Leave the pictures out and retype the lines from the beginning through the line with "30), M['rubber'], ST)", both ends included.

---------- Recorded data ----------

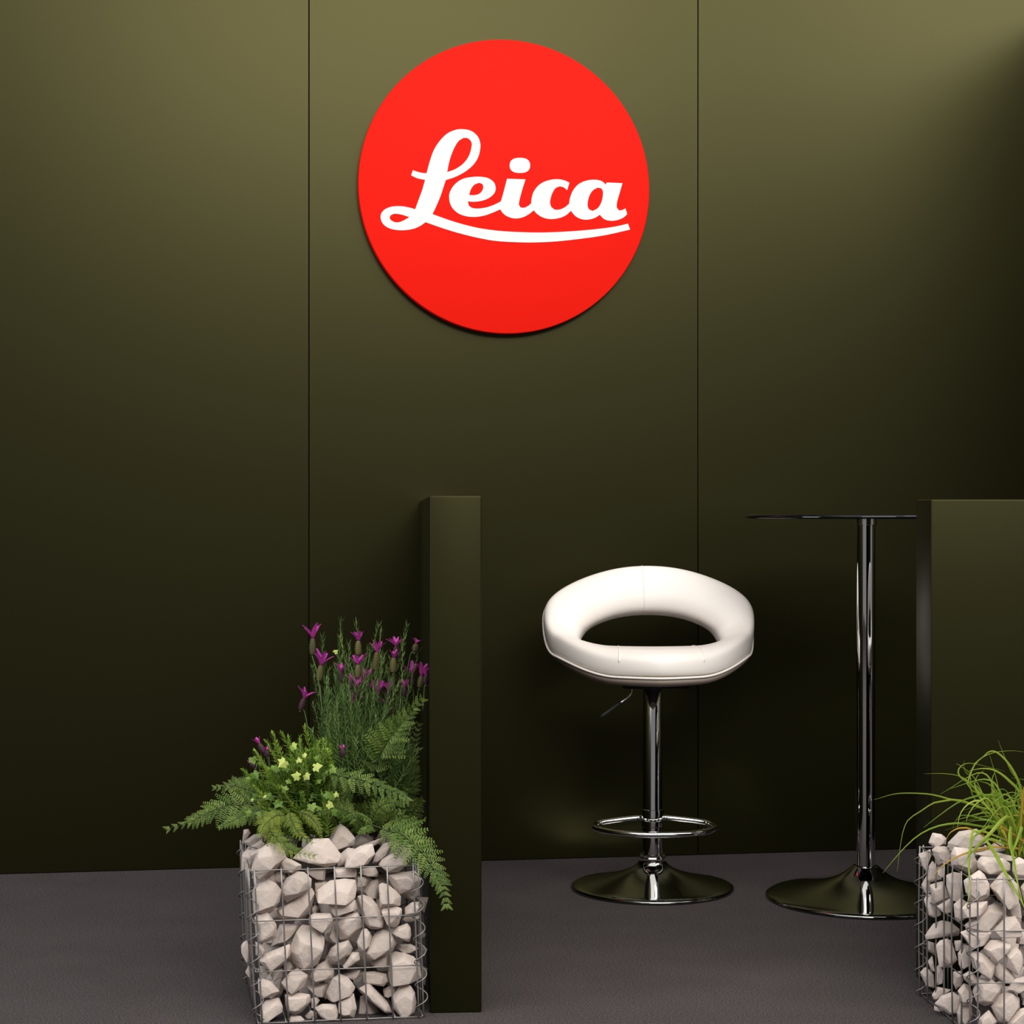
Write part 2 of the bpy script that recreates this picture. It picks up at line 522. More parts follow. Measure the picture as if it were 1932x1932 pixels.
# moulded shell under the padding
xs = [(0.015, -0.026), (0.030, -0.036), (0.075, -0.045), (0.22, -0.050), (0.5, -0.052), (0.72, -0.045), (0.9, -0.018)]
verts, faces = [], []
for i in range(NT):
    t = 2 * math.pi * i / NT
    fr_ = max(0.0, -math.sin(t)) ** 0.6
    for a, n in xs:
        verts.append(ringpt(t, a, n * (0.45 + 0.55 * fr_) - 0.004))
m_ = len(xs)
for i in range(NT):
    j = (i + 1) % NT
    for k in range(m_):
        q = (k + 1) % m_
        faces.append((i * m_ + k, i * m_ + q, j * m_ + q, j * m_ + k))
link('seat_shell', mesh('seat_shell', verts, faces), M['shell'], ST)
link('seat_plate', from_bm('seat_plate', box_bm(-0.09, 0.09, -0.13, 0.03, 0.568, 0.586, 0.004, 2), 30), M['rubber'], ST)

# ------------------------------------------------------------------ bistro table
TB = thing('bistro_table', 'tall bistro table with thin black glass top on a chrome column, beside the stool', 'table', (0.9615, 4.93, 0))
lathe('base', [(0.2655, 0.0), (0.2695, 0.002), (0.270, 0.006), (0.2675, 0.0095), (0.255, 0.0130), (0.24, 0.0158), (0.215, 0.0202), (0.175, 0.0275), (0.137, 0.0362), (0.11, 0.0436), (0.0894, 0.0512), (0.073, 0.0590), (0.059, 0.0680), (0.048, 0.0765), (0.0405, 0.0832), (0.0365, 0.0872), (0.034, 0.0885)], M['smoked_chrome'], TB, 128, 50)
lathe('column', [(0.0258, 0.080), (0.0258, 0.5165)], M['chrome'], TB, 64)
lathe('column_joint', [(0.0248, 0.5160), (0.0248, 0.5205)], M['chrome'], TB, 64)
lathe('column', [(0.0262, 0.5200), (0.0262, 1.0200)], M['chrome'], TB, 64)
lathe('top_collar', [(0.0285, 1.0145), (0.0295, 1.0155), (0.0295, 1.0315), (0.0285, 1.0325)], M['steel'], TB, 64)
lathe('tabletop', [(0.322, 1.0325), (0.3245, 1.0345), (0.3245, 1.0405), (0.322, 1.0430)], M['black_glass'], TB, 160, 50)

# second stool at the far side of the table: the dividers hide it, the table column mirrors it
def copy_tree(o, parent=None):
    c = o.copy()
    COL.objects.link(c)
    if parent is not None: c.parent = parent
    for ch in list(o.children):
        copy_tree(ch, c)
    return c
st2 = copy_tree(ST)
st2.location = (1.318, 4.525, 0)
st2.rotation_euler = (0, 0, R(-139))
st2['label'] = 'white stool hidden behind the right divider, mirrored as pale streak in the table column'
ST['group'] = st2['group'] = 'bar stools around the bistro table'

# ------------------------------------------------------------------ rocks
def rock_mesh(outline, dY, rg, name='stone'):
    """Angular stone: outline (x, z about its centre) at mid depth, smaller facets in front and behind, edges worn."""
    bm = bmesh.new()
    n = len(outline)
    cxo = (rg.uniform(-.14, .14), rg.uniform(-.22, .06))
    w = max(p[0] for p in outline) - min(p[0] for p in outline)
    h = max(p[1] for p in outline) - min(p[1] for p in outline)
    for (x, z) in outline:
        bm.verts.new((x * 1.03, rg.uniform(-.30, .30) * dY, z * 1.03))
    tiltx, tiltz = rg.uniform(-.30, .30), rg.uniform(-.45, .15)
    step = max(1, n // 5)
    for i in range(0, n, step):
        x, z = outline[i]
        s = rg.uniform(.42, .88)
        fx, fz = x * s + cxo[0] * w * .5, z * s + cxo[1] * h * .5
        yy = -dY * (.86 + rg.uniform(-.14, .10)) + (tiltx * fx / max(w, .01) - tiltz * fz / max(h, .01)) * dY
        bm.verts.new((fx, yy, fz))
    for i in range(0, n, step):
        x, z = outline[i]
        s = rg.uniform(.5, .8)
        bm.verts.new((x * s, dY * (.85 + rg.uniform(-.15, .1)), z * s))
    r = bmesh.ops.convex_hull(bm, input=bm.verts[:])
    dele = [e for e in r['geom_interior'] if isinstance(e, bmesh.types.BMVert)]
    if dele:
        bmesh.ops.delete(bm, geom=dele, context='VERTS')
    bmesh.ops.dissolve_limit(bm, angle_limit=R(17), verts=bm.verts[:], edges=bm.edges[:])
    bmesh.ops.bevel(bm, geom=bm.edges[:], offset=min(0.0019, 0.05 * min(w, h)), segments=2, affect='EDGES', clamp_overlap=True, profile=0.6)
    return from_bm(name, bm, 32)

def traced_stone(poly, ox, oy, sc, depth_fn, extra, parent, inv, thick=0.44):
    P = [(ox + u * sc, oy + v * sc) for u, v in poly]
    cx = sum(p[0] for p in P) / len(P)
    cy = sum(p[1] for p in P) / len(P)
    Y0 = depth_fn(cx)
    wpx = max(p[0] for p in P) - min(p[0] for p in P)
    hpx = max(p[1] for p in P) - min(p[1] for p in P)
    dY = max(0.011, min(0.036, thick * min(wpx, hpx) * Y0 / 2817))
    Y = Y0 + (dY * 0.98 + 0.004) / KY + extra
    c = px(cx, cy, Y)
    ol = [(px(a, b, Y).x - c.x, px(a, b, Y).z - c.z) for a, b in P]
    o = link('stone', rock_mesh(ol, dY, rnd), M['stone'], parent)
    o.location = inv @ c
    return o

SPARE = []
for k in range(9):
    n = rnd.randint(6, 9)
    ol = []
    for i in range(n):
        a = 2 * math.pi * (i + rnd.uniform(-.25, .25)) / n
        ol.append((math.cos(a) * rnd.uniform(.024, .036), math.sin(a) * rnd.uniform(.018, .030)))
    sm = rock_mesh(ol, rnd.uniform(.016, .026), rnd)
    sm.materials.append(M['stone'])
    SPARE.append(sm)

def lerp(a, b, t):
    return a + (b - a) * t

class Basket:
    """Gabion: bottom and top corners front-left, front-right, back-right, back-left in world space."""
    def __init__(self, bot, top, label, cat):
        self.b = [Vector(p) for p in bot]
        self.t = [Vector(p) for p in top]
        c = sum(self.b, Vector()) / 4
        self.root = thing('gabion_planter', label, cat, (c.x, c.y, 0))
        self.inv = Matrix.Translation((-c.x, -c.y, 0))
        for i in range(4):
            j = (i + 1) % 4
            self.panel(i, j)
        for i in range(4):
            self.spiral(i)
        self.floor_grid()
    def at(self, i, j, u, v):
        return lerp(lerp(self.b[i], self.b[j], u), lerp(self.t[i], self.t[j], u), v)
    def inside(self, u, w, v):
        return lerp(self.at(0, 1, u, v), self.at(3, 2, u, v), w)
    def panel(self, i, j):
        d = (self.b[j] - self.b[i]).normalized()
        nrm = Vector((d.y, -d.x, 0))
        for k in range(7):
            u = 0.022 + 0.956 * k / 6
            bow = rnd.uniform(-.001, .003)
            p = [self.inv @ (self.at(i, j, u, v) + nrm * (0.0035 + bow * math.sin(math.pi * v))) for v in (0.0, .17, .34, .5, .67, .84, 1.012)]
            tube('wire', p, 0.0018, M['wire'], self.root, 6)
        for v in (0.012, 0.345, 0.672, 0.998):
            p = [self.inv @ (self.at(i, j, u, v + rnd.uniform(-.003, .003)) + nrm * rnd.uniform(-.0006, .0012)) for u in [x / 6 for x in range(7)]]
            tube('wire', p, 0.0013, M['wire'], self.root, 6)
    def spiral(self, i):
        pts = []
        turns, nps = 6.2, 18
        tot = int(turns * nps)
        for k in range(tot + 1):
            v = 0.03 + 0.92 * k / tot
            c = lerp(self.b[i], self.t[i], v)
            a = 2 * math.pi * k / nps + 0.6 + i
            pts.append(self.inv @ (c + Vector((0.0125 * math.cos(a), 0.0125 * math.sin(a), 0))))
        tube('spiral_wire', pts, 0.0013, M['wire'], self.root, 6)
    def floor_grid(self):
        for k in range(1, 6):
            u = k / 6
            tube('wire', [self.inv @ (self.at(0, 1, u, .012)), self.inv @ (self.at(3, 2, u, .012))], 0.0016, M['wire'], self.root, 5)
    def fill(self, nu, nw, nv, wmin, umin, vmax, rg):
        for a in range(nu):
            for b in range(nw):
                for c in range(nv):
                    u = umin + (0.93 - umin) * (a + .5 + rg.uniform(-.2, .2)) / nu
                    w = wmin + (0.93 - wmin) * (b + .5 + rg.uniform(-.2, .2)) / nw
                    v = 0.05 + (vmax - .05) * (c + .5 + rg.uniform(-.2, .2)) / nv
                    o = link('stone', rg.choice(SPARE), None, self.root)
                    o.location = self.inv @ self.inside(u, w, v)
                    s = rg.uniform(.8, 1.08)
                    o.scale = (s, s, s)
                    o.rotation_euler = (rg.uniform(-.6, .6), rg.uniform(0, 6.28), rg.uniform(0, 6.28))
    def soil(self, v):
        nn = 14
        vs, fs = [], []
        for a in range(nn + 1):
            for b in range(nn + 1):
                u, w = .10 + .80 * a / nn, .30 + .60 * b / nn
                p = self.inside(u, w, v)
                k = math.sin(math.pi * a / nn) * math.sin(math.pi * b / nn)
                p.z += 0.03 * k + rnd.uniform(-.006, .006)
                vs.append(self.inv @ p)
        for a in range(nn):
            for b in range(nn):
                i = a * (nn + 1) + b
                fs.append((i, i + nn + 1, i + nn + 2, i + 1))
        o = link('soil', mesh('soil', vs, fs), M['soil'], self.root)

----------

• **Task output**:
Write part 2 of the bpy script that recreates this picture. It picks up at line 522. More parts follow. Measure the picture as if it were 1932x1932 pixels.
# moulded shell under the padding
xs = [(0.015, -0.026), (0.030, -0.036), (0.075, -0.045), (0.22, -0.050), (0.5, -0.052), (0.72, -0.045), (0.9, -0.018)]
verts, faces = [], []
for i in range(NT):
    t = 2 * math.pi * i / NT
    fr_ = max(0.0, -math.sin(t)) ** 0.6
    for a, n in xs:
        verts.append(ringpt(t, a, n * (0.45 + 0.55 * fr_) - 0.004))
m_ = len(xs)
for i in range(NT):
    j = (i + 1) % NT
    for k in range(m_):
        q = (k + 1) % m_
        faces.append((i * m_ + k, i * m_ + q, j * m_ + q, j * m_ + k))
link('seat_shell', mesh('seat_shell', verts, faces), M['shell'], ST)
link('seat_plate', from_bm('seat_plate', box_bm(-0.09, 0.09, -0.13, 0.03, 0.568, 0.586, 0.004, 2), 30), M['rubber'], ST)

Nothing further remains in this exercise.